A few German A-4 ballistic missiles outfitted with atomic bombs could do more damage in twenty minutes than all the conventional bombs dropped in WWII. The soviets had captured a number of German scientists as well as Peenemnde and other installations located in East Germany. Both sides were now working overtime to develop an Inter-Continental Ballistic Missile (ICBM) capability, but the Russians apparently made better use of the resources they had picked up in the aftermath of WWII. On October 4, 1957, the world formally enter the space age when the Soviets successfully launched Sputnik 1 and achieved an orbital trajectory. The Americans were stunned and had been anything but successful in even getting an ICBM off the ground to that point.

The United States understood all to clearly the implications of Soviet successes and the unprecedented first strike capability that a space based orbital launch platform would provide. In July of 1958, The U.S. stepped up its own development efforts with the establishment of NASA, but was clearly in second place in the space race and playing catch up to the Soviets at this point. In April of 1961, Yuri Gagarin became the first human to go into space and subsequently the first human to orbit the Earth. A month later, Alan Shepard would finally become the first American to travel into outer-space, but it would be two more years before the first American, John Glen would make an orbital flight.

On September 12, 1962, at Rice University in Houston, Texas, President John F. Kennedy delivered his famous challenge and commitment, to send a man to the moon and return him safely to Earth (http://www.youtube.com/watch?v=FYb_mhiE-qU). On the surface of it, the speech trumpets the peaceful scientific exploration of space, but this is no more than a well constructed facade to veil the real intent of the initiative. Clearly evident in the undertones of the speech is the deliberate voice of a strategic objective to take back the high ground in the cold war, to beat the Soviets in the race to establish dominance in space. In short, the manned Moon landings of the Apollo program had little to do with space exploration and a whole lot to do with gaining supremacy in the cold war.

In reality the United States Government and President Kennedy personally had little interest in sending a man to the Moon or exploring space in general for any reason other than to gain the advantage in the cold war. In audio tapes made in cabinet room meetings, Kennedy is emphatic in discussions with NASA administrator James Webb, that a Lunar landing should be NASA’s only priority and that the only reason for spending the kind of money the U.S. was investing in the space program was to beat the Soviets; to win the cold war. (http://www.space.com/news/kennedy_tapes_010822.html)

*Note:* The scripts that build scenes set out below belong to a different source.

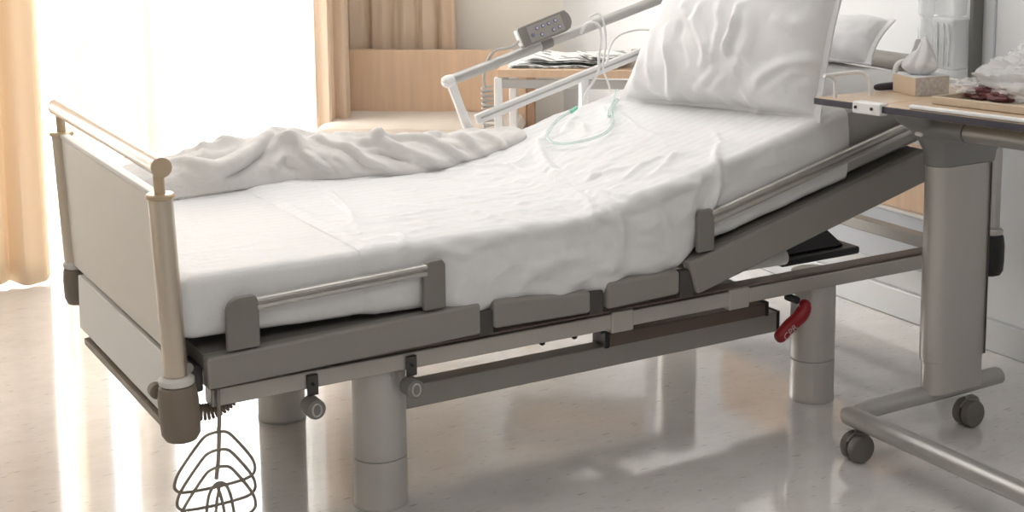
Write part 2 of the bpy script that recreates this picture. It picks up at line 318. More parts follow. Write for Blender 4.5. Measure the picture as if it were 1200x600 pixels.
SHEET_FOLDS = [
([(0.975,0.024,0.733),(0.882,-0.089,0.703),(0.882,-0.097,0.663),(0.855,-0.099,0.615),(0.808,-0.098,0.562)],0.0165,0.016,1.8),
([(0.706,0.042,0.666),(0.78,0.074,0.685),(0.827,0.082,0.696),(0.864,0.082,0.705)],0.013500000000000002,0.018000000000000002,2.2),
([(0.752,-0.017,0.678),(0.817,0.024,0.694),(0.864,0.057,0.705),(0.91,0.09,0.717)],0.010499999999999999,0.015,2),
([(0.641,0.135,0.65),(0.697,0.157,0.664),(0.734,0.123,0.673),(0.762,0.107,0.68)],0.009750000000000002,0.013000000000000001,1.6),
([(0.613,0.2,0.644),(0.585,0.105,0.638),(0.566,0.01,0.634),(0.52,-0.089,0.621),(0.501,-0.097,0.583),(0.483,-0.099,0.552)],0.009000000000000001,0.013000000000000001,2.2),
([(0.594,0.105,0.64),(0.613,0.015,0.644),(0.631,-0.075,0.648),(0.678,-0.086,0.655)],0.0075,0.012,1.5),
([(0.669,-0.091,0.647),(0.706,-0.088,0.66),(0.762,-0.093,0.666),(0.836,-0.095,0.676)],0.009000000000000001,0.016,1.5),
([(0.78,0.617,0.685),(0.724,0.519,0.671),(0.659,0.37,0.655),(0.613,0.216,0.644)],0.012,0.02,1.3),
([(0.817,0.543,0.694),(0.892,0.609,0.712),(0.892,0.552,0.712),(0.836,0.444,0.698)],0.01125,0.013999999999999999,1.3),
([(0.845,0.634,0.701),(0.808,0.617,0.691),(0.752,0.543,0.678)],0.009000000000000001,0.015,1.3),
([(1.059,0.659,0.753),(1.003,0.535,0.74),(0.947,0.346,0.726),(0.92,0.181,0.719)],0.006750000000000001,0.011000000000000001,1.6),
([(1.022,0.659,0.744),(0.966,0.535,0.73),(0.938,0.436,0.724)],0.006,0.01,1.4),
([(0.604,0.056,0.642),(0.585,-0.091,0.627),(0.594,-0.099,0.573),(0.585,-0.098,0.524)],0.00825,0.016,1.5),
([(0.687,-0.092,0.65),(0.715,-0.098,0.614),(0.743,-0.098,0.555)],0.006750000000000001,0.016,1.5),
([(0.055,0.011,0.624),(0.046,-0.051,0.624),(0.027,-0.088,0.618),(-0.001,-0.096,0.597)],0.00825,0.012,1.8),
([(0.074,-0.013,0.624),(0.139,0.002,0.624),(0.185,0.001,0.624)],0.0052499999999999995,0.013000000000000001,1.5),
([(0.083,-0.093,0.611),(0.111,-0.095,0.603),(0.167,-0.097,0.586),(0.213,-0.095,0.601),(0.269,-0.094,0.608)],0.00825,0.016,1.5),
([(0.315,0.29,0.624),(0.353,0.227,0.624),(0.427,0.219,0.624),(0.483,0.203,0.625),(0.538,0.234,0.63)],-0.0052499999999999995,0.006999999999999999,1),
([(0.38,0.298,0.624),(0.455,0.274,0.624),(0.511,0.266,0.627)],0.0052499999999999995,0.012,1.2),
([(0.306,0.149,0.624),(0.306,0.086,0.624),(0.306,-0.008,0.624),(0.325,-0.047,0.624)],0.0045000000000000005,0.018000000000000002,1.4),
([(0.548,-0.037,0.631),(0.557,-0.09,0.623),(0.585,-0.097,0.596),(0.604,-0.099,0.551)],0.006750000000000001,0.013999999999999999,1.6),
([(0.631,0.281,0.648),(0.613,0.2,0.644),(0.641,0.127,0.65),(0.715,0.115,0.669)],-0.0045000000000000005,0.009000000000000001,1),
([(0.38,-0.08,0.473),(0.446,-0.096,0.497),(0.529,-0.097,0.512),(0.631,-0.096,0.514)],0.009000000000000001,0.02,1.5),
([(0.288,-0.087,0.478),(0.343,-0.098,0.529),(0.418,-0.099,0.544),(0.529,-0.099,0.536)],0.0075,0.022000000000000002,1.5),
([(0.204,-0.096,0.5),(0.25,-0.099,0.538),(0.315,-0.099,0.553)],0.0052499999999999995,0.02,1.5),
([(0.538,-0.08,0.472),(0.594,-0.095,0.494),(0.678,-0.096,0.511),(0.752,-0.096,0.524)],0.006750000000000001,0.018000000000000002,1.4),
([(0.037,0.724,0.624),(0.092,0.515,0.624),(0.055,0.282,0.624),(-0.029,0.02,0.624)],0.006,0.012,1.8),
([(0.064,0.143,0.624),(0.129,0.142,0.624),(0.204,0.157,0.624),(0.288,0.141,0.624)],0.00375,0.018000000000000002,1.3),
([(0.529,0.59,0.628),(0.557,0.504,0.632),(0.594,0.473,0.64),(0.594,0.377,0.64),(0.622,0.345,0.646)],0.009000000000000001,0.013000000000000001,1.5),
([(0.594,0.433,0.64),(0.65,0.459,0.653),(0.734,0.551,0.673)],0.0075,0.016,1.3),
([(1.031,0.115,0.747),(0.985,0.024,0.735),(0.975,-0.026,0.733)],0.0052499999999999995,0.01,1.3),
([(0.966,-0.097,0.683),(1.04,-0.097,0.701),(1.133,-0.097,0.724)],0.00375,0.02,1.3),
([(0.78,-0.017,0.685),(0.817,-0.042,0.694),(0.855,-0.058,0.703)],0.006,0.013000000000000001,1.4),
([(0.538,0.337,0.63),(0.566,0.273,0.634),(0.576,0.177,0.636)],0.0052499999999999995,0.013999999999999999,1.2),
([(0.752,0.255,0.678),(0.827,0.247,0.696),(0.892,0.222,0.712)],0.003,0.013999999999999999,1.2),
([(0.492,0.077,0.626),(0.483,-0.017,0.625),(0.464,-0.095,0.599)],0.00375,0.015,1.2),
([(0.91,0.354,0.717),(0.947,0.263,0.726),(0.994,0.205,0.737)],0.0026249999999999997,0.012,1.2),
([(0.78,-0.098,0.621),(0.808,-0.096,0.653),(0.845,-0.089,0.694)],0.0075,0.016,1.3),
([(0.641,-0.099,0.58),(0.715,-0.099,0.589),(0.78,-0.099,0.605),(0.817,-0.098,0.631)],0.006750000000000001,0.02,1.5)]
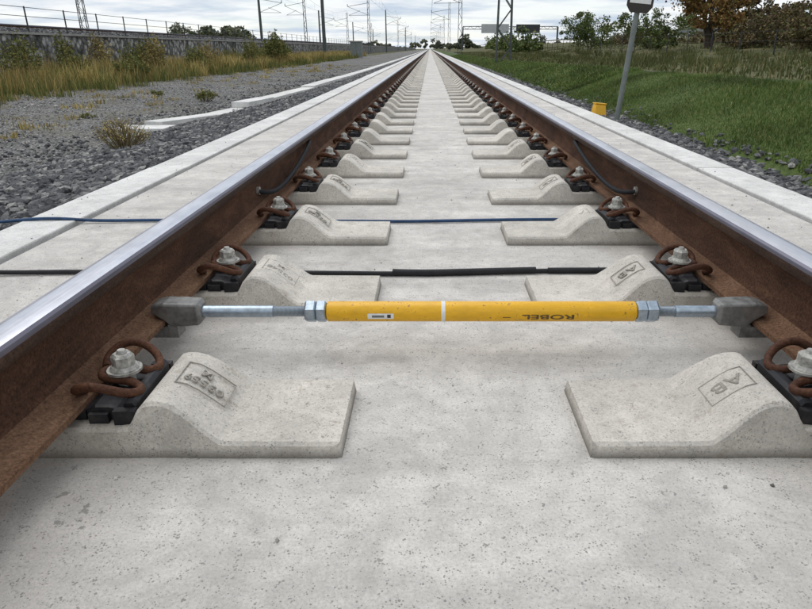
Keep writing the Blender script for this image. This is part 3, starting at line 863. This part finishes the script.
mast((3.05, 29, -.05), 9.0, .62, 0)
for i, yy in enumerate([82, 128, 178, 235, 300, 380, 470]): mast((3.5, yy, -.05), 8.6, .5, 3.3, -1)
for i, yy in enumerate([62, 108, 150, 205, 270, 350, 440]): mast((-9.6, yy, -.2), 8.6, .42, 3.2, random.choice((-1,1)), solid=i%2==0)
for yy in (98, 150, 215, 290, 380): mast((-24.0, yy, -.3), 8.6, .5, 3.2, 1, solid=True)
for yy in (118, 178, 250): mast((-21.3, yy, -.3), 9.5, .55, 3.2, -1)
mast((-33.0, 66, -.3), 11, .7, 0); mast((-12, 330, -.3), 9, .5, 3, 1)
w = empty('catenary_wires')
for xw in (0.2, -6.4, -15.5):
    g = Geo()
    ym = [-20, 29, 82, 128, 178, 235, 300, 380, 470]
    for a_, b_ in zip(ym[:-1], ym[1:]):
        g.beam((xw,a_,5.5),(xw,b_,5.5),.008)
        n = 8
        for i in range(n):
            t0, t1 = i/n, (i+1)/n; f0 = 7.1-1.1*4*t0*(1-t0); f1 = 7.1-1.1*4*t1*(1-t1)
            g.beam((xw,a_+(b_-a_)*t0,f0),(xw,a_+(b_-a_)*t1,f1),.008)
            g.beam((xw,a_+(b_-a_)*t0,f0),(xw,a_+(b_-a_)*t0,5.5),.005)
    g.obj('wire', [M_dark], w)

# ------------------------------------------------------------------ sign on the right
sg = empty('track_sign'); sg.location = (1.90, 6.95, -.08); sg.rotation_euler = (0, R(5.0), 0)
g = Geo(); g.beam((0,0,-.2),(0,0,1.38),.027,n=16); g.obj('post', [M_galv], sg)
g = Geo(); g.beam((0,0,1.3802),(0,0,1.41),.031,n=16); g.obj('post_cap',[M_galv],sg)
pl = [(-.13,1.14),(-.085,1.08),(.085,1.08),(.13,1.14),(.13,1.50),(-.13,1.50)]
V = [(x,-.048,z) for x,z in pl]+[(x,-.042,z) for x,z in pl]
fixn(pymesh('plate', V, [(0,1,2,3,4,5),(11,10,9,8,7,6)]+[(i,(i+1)%6,6+(i+1)%6,6+i) for i in range(6)], [M_ink], sg))
pymesh('white_field', [(-.105,-.0495,1.165),(.105,-.0495,1.165),(.105,-.0495,1.475),(-.105,-.0495,1.475)], [(0,1,2,3)], [M_white], sg)
pymesh('symbol', [(-.06,-.0510,1.28),(0,-.0510,1.22),(.06,-.0510,1.28),(.06,-.0510,1.43),(-.06,-.0510,1.43)], [(0,1,2,3,4)], [M_ink], sg)
for z in (1.17, 1.32): box('clamp', -.045,.045,-.041,.032,z,z+.025,M_galv,sg,.002)
ym = empty('yellow_track_box'); ym.location = (1.845, 7.5, -.045); ym.rotation_euler = (0, R(5), R(12))
v = [(-.075,-.06,0),(.075,-.06,0),(.075,.06,0),(-.075,.06,0),(-.062,-.025,.13),(.062,-.025,.13),(.062,.05,.13),(-.062,.05,.13)]
o = pymesh('housing', v, box_vf(0,1,0,1,0,1)[1], [M_yellow], ym); b = o.modifiers.new('b','BEVEL'); b.width=.010; b.segments=3
box('lid', -.067,.067,-.031,.056,.1305,.144,M_yellow,ym,.004)
g = Geo(); g.beam((0,0,-.2),(0,0,-.001),.03,n=10); g.obj('stake',[M_galv],ym)

# ------------------------------------------------------------------ right: highway barrier, fence, gantry
g = Geo()
g.box(30.45,30.55,10,600,2.45,2.72)
for y in np.arange(10,260,4.0): g.beam((30.6,y,1.9),(30.6,y,2.7),.05)
g.obj('guard_rail', [M_galv])
g = Geo()
for y in np.arange(12,90,2.5): g.beam((11.0,y,.2),(11.0,y,1.25),.022)
for z in (.6,.9,1.2): g.beam((11.0,12,z),(11.0,90,z),.006)
g.obj('wire_fence', [M_dark])
gt = empty('highway_sign_gantry'); gt.location = (18, 190, 0)
g = Geo()
for x in (-9, 17):
    for dy in (-.5,.5): g.beam((x,dy,0),(x,dy,6.2),.18)
for z in (5.6,6.3):
    for dy in (-.5,.5): g.beam((-9,dy,z),(17,dy,z),.10)
for i in range(26): g.beam((-9+i,-.5,5.6 if i%2 else 6.3),(-8+i,-.5,6.3 if i%2 else 5.6),.06)
g.obj('truss', [M_dark], gt)
box('sign_board', -4,3.5,-.8,-.65,4.6,6.9,M_board,gt); box('sign_board_b', 5.5,12,-.8,-.65,4.6,6.8,M_dark,gt)
cab = empty('equipment_cabinet'); cab.location = (-7.6, 70, -.2)
box('body',-.6,.6,-.3,.3,.1,1.5,M_galv,cab,.02); box('roof',-.68,.68,-.38,.38,1.503,1.6,M_wallc,cab,.01); box('plinth',-.62,.62,-.32,.32,-.2,.097,M_wallc,cab); box('door_seam',-.01,.01,-.306,-.302,.15,1.45,M_dark,cab)
def treeline(name, x0, x1, y0, y1, h, n, m, leaf, zb=0):
    cs=[]; rs=[]
    L = math.hypot(x1-x0,y1-y0); k = int(L/(h*.55))
    for i in range(k):
        t_ = (i+random.random())/k; hh = h*random.uniform(.5,1.1)*(0.75+.35*math.sin(t_*13+x0))
        for _ in range(5):
            cs.append((x0+(x1-x0)*t_+random.uniform(-1,1)*h*.4, y0+(y1-y0)*t_+random.uniform(-1,1)*h*.3, zb+hh*random.uniform(.25,.85))); rs.append(hh*random.uniform(.2,.36))
    v,f = leafcloud(cs, rs, n, leaf); return npmesh(name, v, f, [m])
treeline('distant_treeline', -260, -70, 300, 330, 13, 26000, M_far, .5)
treeline('distant_treeline', -62, -42, 150, 170, 9.0, 9000, M_far, .32, zb=-.3)
treeline('distant_treeline', -70, 30, 620, 640, 9, 9000, M_far, .6)
treeline('distant_treeline', 8, 75, 250, 262, 6.5, 12000, M_far, .4)
treeline('hedge', 9, 14, 60, 160, 2.6, 16000, M_leafg, .13, zb=.2)
treeline('hedge', 24, 29, 30, 120, 2.6, 22000, M_leafb, .10, zb=.7)
treeline('distant_treeline', 50, 320, 150, 330, 9, 26000, M_far, .45)

# ------------------------------------------------------------------ world & sun
SUN_EL, SUN_AZ = R(60), R(-35)
W = bpy.data.worlds.new('World'); scene.world = W; W.use_nodes = True
nt = W.node_tree; nt.nodes.clear()
out = nt.nodes.new('ShaderNodeOutputWorld'); bg = nt.nodes.new('ShaderNodeBackground'); bg.inputs['Strength'].default_value = 0.145
sky = nt.nodes.new('ShaderNodeTexSky'); sky.sky_type = 'NISHITA'; sky.sun_disc = False; sky.sun_elevation = SUN_EL; sky.sun_rotation = SUN_AZ
sky.dust_density = 0.4; sky.ozone_density = 2.0
tc = nt.nodes.new('ShaderNodeTexCoord'); sep = nt.nodes.new('ShaderNodeSeparateXYZ'); nt.links.new(tc.outputs['Generated'], sep.inputs[0])
def mth(op, a, b):
    n = nt.nodes.new('ShaderNodeMath'); n.operation = op
    for i, v in enumerate((a, b)):
        if isinstance(v, (int, float)): n.inputs[i].default_value = v
        else: nt.links.new(v, n.inputs[i])
    return n.outputs[0]
zz = mth('ADD', mth('MAXIMUM', sep.outputs[2], 0.0), 0.06)
cmb = nt.nodes.new('ShaderNodeCombineXYZ'); nt.links.new(mth('DIVIDE', sep.outputs[0], zz), cmb.inputs[0]); nt.links.new(mth('DIVIDE', sep.outputs[1], zz), cmb.inputs[1])
def wn(scale, det, stops):
    n1 = nt.nodes.new('ShaderNodeTexNoise'); nt.links.new(cmb.outputs[0], n1.inputs['Vector']); n1.inputs['Scale'].default_value = scale; n1.inputs['Detail'].default_value = det; n1.inputs['Roughness'].default_value = .58
    r_ = nt.nodes.new('ShaderNodeValToRGB'); nt.links.new(n1.outputs['Fac'], r_.inputs['Fac'])
    for e, (p_, c_) in zip(r_.color_ramp.elements, stops): e.position = p_; e.color = (*c_, 1)
    return r_.outputs['Color']
# thin gaps in the cloud deck show a pale blue sky, the deck itself is white with grey bases
fac = wn(.42, 7, [(.42, (.75,.75,.75)), (.54, (1,1,1))])
cc = wn(.62, 7, [(.38, (4.1,4.75,5.6)), (.54, (6.6,6.75,6.85))])
mx = nt.nodes.new('ShaderNodeMix'); mx.data_type = 'RGBA'; nt.links.new(fac, mx.inputs[0]); nt.links.new(sky.outputs['Color'], mx.inputs[6]); nt.links.new(cc, mx.inputs[7])
nt.links.new(mx.outputs[2], bg.inputs['Color']); nt.links.new(bg.outputs[0], out.inputs['Surface'])
sl = bpy.data.lights.new('sun', 'SUN'); sl.energy = 1.4; sl.angle = R(50); sl.color = (1, .975, .94)
so = bpy.data.objects.new('sun', sl); col.objects.link(so)
sd = Vector((math.sin(SUN_AZ)*math.cos(SUN_EL), math.cos(SUN_AZ)*math.cos(SUN_EL), math.sin(SUN_EL)))
so.rotation_euler = sd.to_track_quat('Z', 'Y').to_euler()

# ------------------------------------------------------------------ camera
cd = bpy.data.cameras.new('camera'); cam = bpy.data.objects.new('camera', cd); col.objects.link(cam)
cam.location = (-.067, 0, .668); cam.rotation_euler = (R(90 - 21.95), 0, 0)
cd.sensor_width = 36; cd.lens = 28.15; cd.shift_x = -24/812; cd.clip_start = .02; cd.clip_end = 6000
scene.camera = cam
scene.view_settings.view_transform = 'Standard'; scene.view_settings.look = 'None'; scene.view_settings.exposure = 0; scene.view_settings.gamma = 1
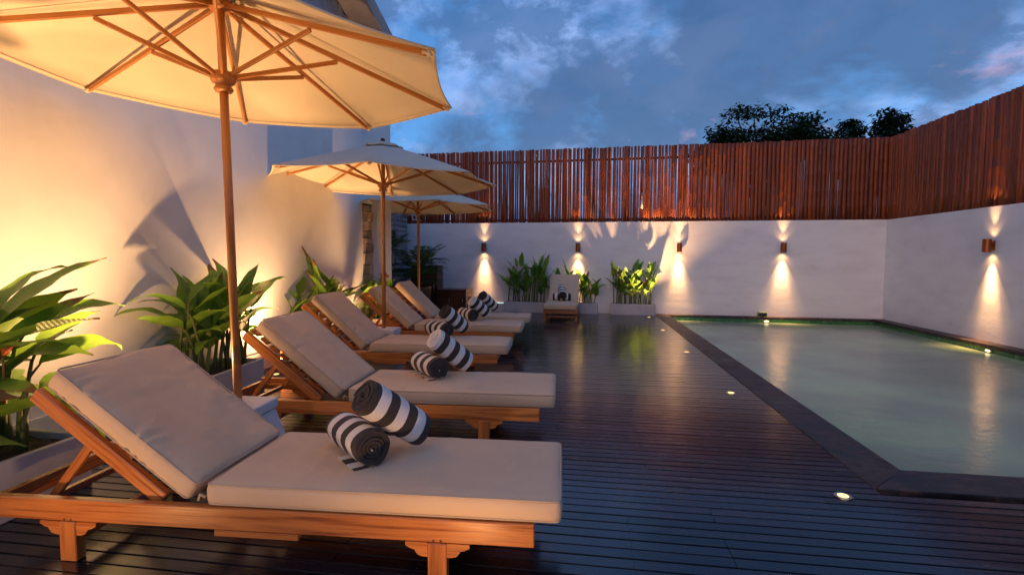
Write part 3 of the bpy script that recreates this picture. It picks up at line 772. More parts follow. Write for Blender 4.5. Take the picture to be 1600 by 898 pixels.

The question begs to be asked however, why the Moon? Wouldn’t a manned space station, perhaps an orbital missile launch platform with a smaller price tag have been just as effective as a cold war strategy? Then Secretary of Defense Robert McNamara provided the answer to this critical question in his documentary The Fog of War. While the U.S. Was charging full speed ahead with the space program, it was also negotiating an atmospheric test ban treaty with the Soviets. McNamara points out in the Fog of War that there was a fear that once the test ban was in place, the Soviets, who were well ahead in lunar exploration having already sent three Luna spacecraft to the Moon by the end of 1959 (http://nssdc.gsfc.nasa.gov/planetary/lunar/lunarussr.html), would use the dark side of the Moon as new venue to test larger nuclear weapons.

Ironically, Wernher von Braun, who’s greatest ambition was to build rockets that could take man to the Moon and beyond, not for military conquest or a cold war status of supremacy but for scientific exploration, lived to see his dream come true. But had it not been for the cold war, we may still be gazing at the Moon and wondering if man will ever get there. To suggest that the cold war has influenced space exploration is an unequivocal misnomer. To see American and Soviet space programs as an extent of cold war strategic implementation provides a far more accurate portrayal.

But in the final analysis, there is another note of irony to mention in this saga. The United States prevailed in the cold war as a direct result of the mission to be the first to safely land man on the moon and return him to Earth, but the achievement had nothing to do with the accomplishment in any cold war military strategy. In the end, it was the commerce generated by the development of technology and the capitalist system that won the cold war and created the most robust economy the world has ever experienced.